After setback, student group to continue rallying for fossil fuel divestment

Media Credit: Kiana Robertson | Hatchet Photographer

Student Association Sen. Frank Fritz, CCAS-U, plans to rework a bill that would put GW divesting from its holdings in fossil fuel companies to a student-wide vote. Because the original bill failed by only one vote, Fritz believes a rewritten bill could pass.

Leaders of Fossil Free GW said they will continue trying to convince officials to end all of the University’s investments in the fossil fuel industry – even after the group’s proposed Student Association bill to put the issue to a student body vote was struck down Monday.

The organization plans to circulate a petition asking GW to disclose its investments in fossil fuel companies and remove them from the endowment, also known as divesting. If the petition collects enough signatures, then students will weigh in on whether the University should divest when they vote for SA senators and executive cabinet members in late March.

Kyla Lang, the president of the organization, and other committee members said they’re not accepting defeat in the SA Senate. Lang started pushing the University to divest last fall, and she said Fossil Free GW will continue to lobby administrators to reconsider investments in fossil fuel companies, which are widely known to negatively impact the environment.

“I think this is one of many [campus issues] that we need to continue working on,” Lang said. “We will finish and get all of those signatures so we can be on the ballot.”

Lang said Fossil Free GW started a petition last year and has collected about 1,000 of the 2,500 needed signatures for it to appear on the ballot.

While a petition is one way to bring the issue to the larger student body, Sen. Frank Fritz, CCAS-U, who wrote the SA bill, said he will rework it to go before the Senate again and have it placed on the ballot through a successful vote.

The bill would need to be approved by more than two-thirds of the senate. It fell short by one vote Monday.

Fritz said Fossil Free GW is taking a two-pronged approach because members are unsure “if they can depend upon the senate anymore.”

Fritz, who is also Fossil Free GW’s vice president, said he will make the bill more concise and bring it up for discussion with the SA again in the next two weeks.

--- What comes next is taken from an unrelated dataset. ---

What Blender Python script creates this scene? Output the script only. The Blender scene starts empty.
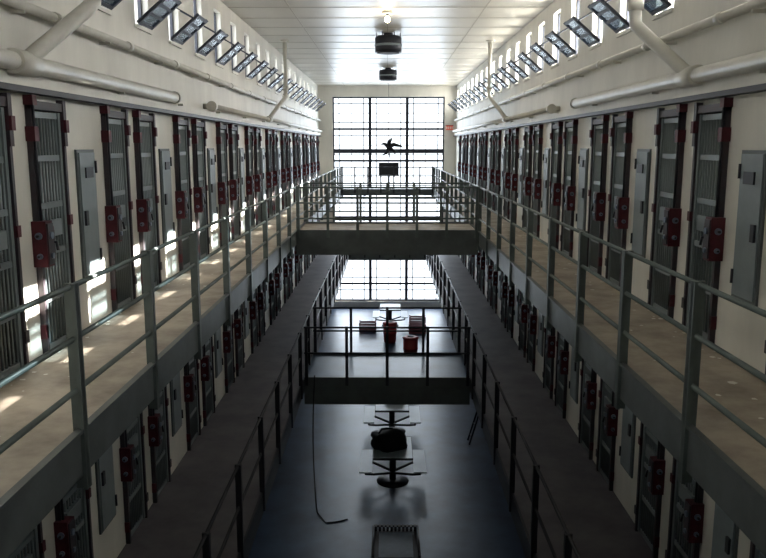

Because the vote was so close, he said there is still a chance that a revote would lead to passage.

“It won’t have to be marginal next time. [The vote’s results] will be outright support,” Fritz said.

Meghan Chapple, the director of GW’s Office of Sustainability, declined to disclose how much of the University’s endowment is vested in fossil fuel companies. She also declined to respond to questions about how feasible it would be for GW to divest.

About a year ago, Office of Sustainability leaders tried to prove to financial officials that students considered divestment a top priority, but Chapple declined to comment on the office’s progress with that effort.

“We welcome student input to the University’s sustainable practices and will continue to work with our colleagues in GW’s investment area to incorporate sustainable practices into our investment decisions,” Chapple said.

Most endowment portfolios include investments in fossil fuel companies, said John Jurewitz, an economics professor at Pomona College. He said it might not be a positive move for GW to divest because it could affect other investments as well.

“If the fund managers [of the endowment] are really so much better than the market, then you’re just going to hurt yourself considerably if you change your investment style,” Jurewitz said.

Jurewitz said the fossil fuel industry makes up anywhere between 10 and 16 percent of the world’s economy. The University, he said, might hold investments in a number of the top 200 fossil fuel companies.

Still, Timothy Yee, the president of Green Retirement, which advises on retirement plans, said the financial decision to divest might be beneficial to the endowment.

Oil companies’ stock prices have dipped with the steep drop in oil prices in the last financial quarter. Oil prices are below $50 per barrel, the lowest price the market has seen in the past five years, according to Fortune.

Yee said oil and gas companies have five times the amount of oil than they can actually access. Since stock prices reflect the amount of assets a company has, oil and gas companies are somewhat misleading, Yee said.

“The market needs to realize [oil and gas companies] have assets on the books that are worthless,” he said.

Yee said he expects the market for fossil fuels to falter within five to 10 years, when investors realize that the oil companies’ assets are considered “stranded assets.”

“Some weeks ago, I was called a tree-hugging hippie, though,” he said.

Stanford University’s fossil-free student organization lobbied the school to divest from coal companies, said its team coordinator, Sophie Harrison.

Stanford only divested from the coal industry after one-fourth of the student body signed a petition calling for it.

“Stanford only divests when there’s overwhelming community support,” Harrison said.